Brett Brown states Sixers' goal for new season: 'We want to play in the NBA Finals'

CAMDEN, N.J. — Brett Brown gave the Sixers a chance to digest their first team meal Friday and get a good night of sleep before announcing his hopes for the 2018-19 season.

“We want to play in the NBA Finals,” Brown said of what he shared with the players right before Saturday’s practice to open training camp. “We could have played in the NBA Finals. I understand the magnitude of that statement, but I stand by it and I own it. 

“It’s our goal to go play in an NBA Final. It’s a respect of championship habits. It’s a respect of each other. There are a lot of pieces that clearly have to be involved for us to achieve such a high goal but that’s our goal.”

Sure, the bar for every head coach entering a new season should be playing for a championship. But Brown truly believes it and knows his roster is one of precious few around the league with the weapons to potentially pull it off.
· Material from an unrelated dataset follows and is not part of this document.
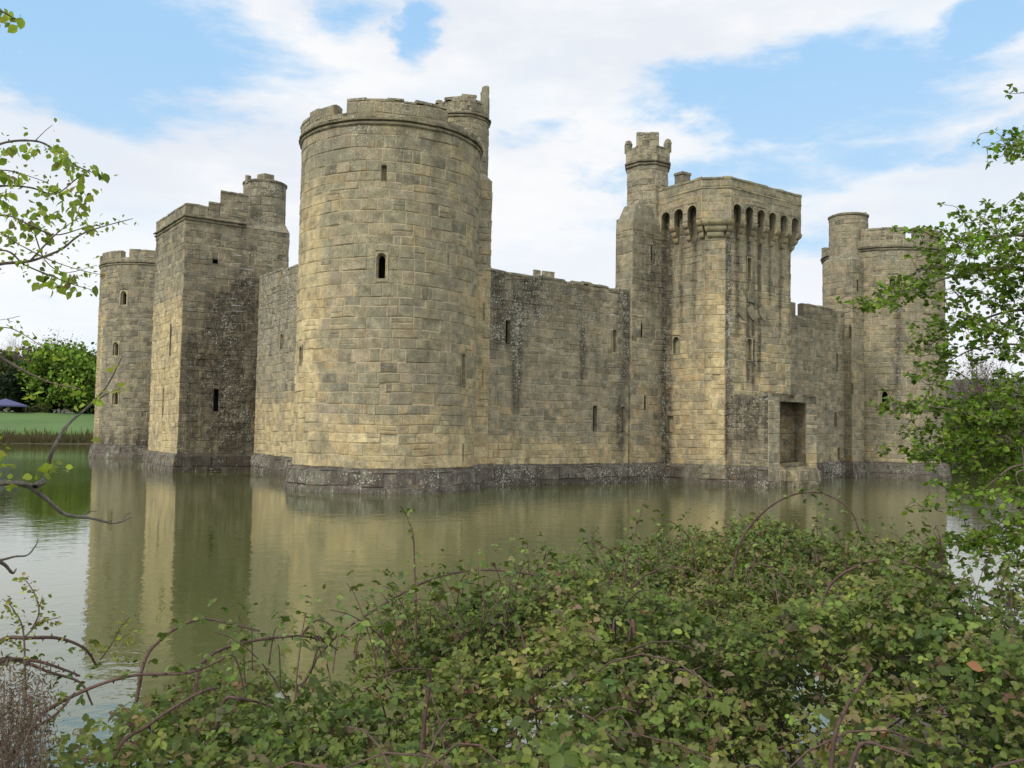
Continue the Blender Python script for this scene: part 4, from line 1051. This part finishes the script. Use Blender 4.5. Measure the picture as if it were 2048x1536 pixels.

So does that mean the Sixers will now get ahead of themselves and start thinking about the postseason long before that deserves to be a thought in their minds? Not exactly, although the joy of getting back to that point a season ago and the pain of their exit are emotions they want to carry forward.

Brown laid out what needs to happen for the Sixers to make him look like a prophet, namely good health, attention to detail and a bit of luck to help navigate through the top dogs in the Eastern Conference of Boston and Toronto.

Still, more than anything else, the head coach made it clear that the guys must maintain a day-by-day approach.

Dare we say the Sixers still have to trust the process?

“I feel like the lessons we all learned from the playoffs last year will put us in better shape,” Brown said. “As you’ve heard me say, trying to start where we ended. You recognize the things that you need work on. You recognize the things, just the atmosphere that the playoffs bring. And you better deal with that from October, September to incrementally set the table for trying to achieve the goal that I just shared with you all.”

With 11 players back from last season’s team and hungry to take the next step in the overall progression, Brown didn’t have to do much convincing in the locker room.

“I think we have two of the best players in the NBA, a group of guys around them whose skills complement them,” JJ Redick said. “Hopefully we’ll find out next spring what we learned about the playoffs last year. I think if you just have the expectation that young players can make leaps playing in their second year, in their fourth year, that we should be one of a handful of teams in the East that have a chance of playing in the Finals.”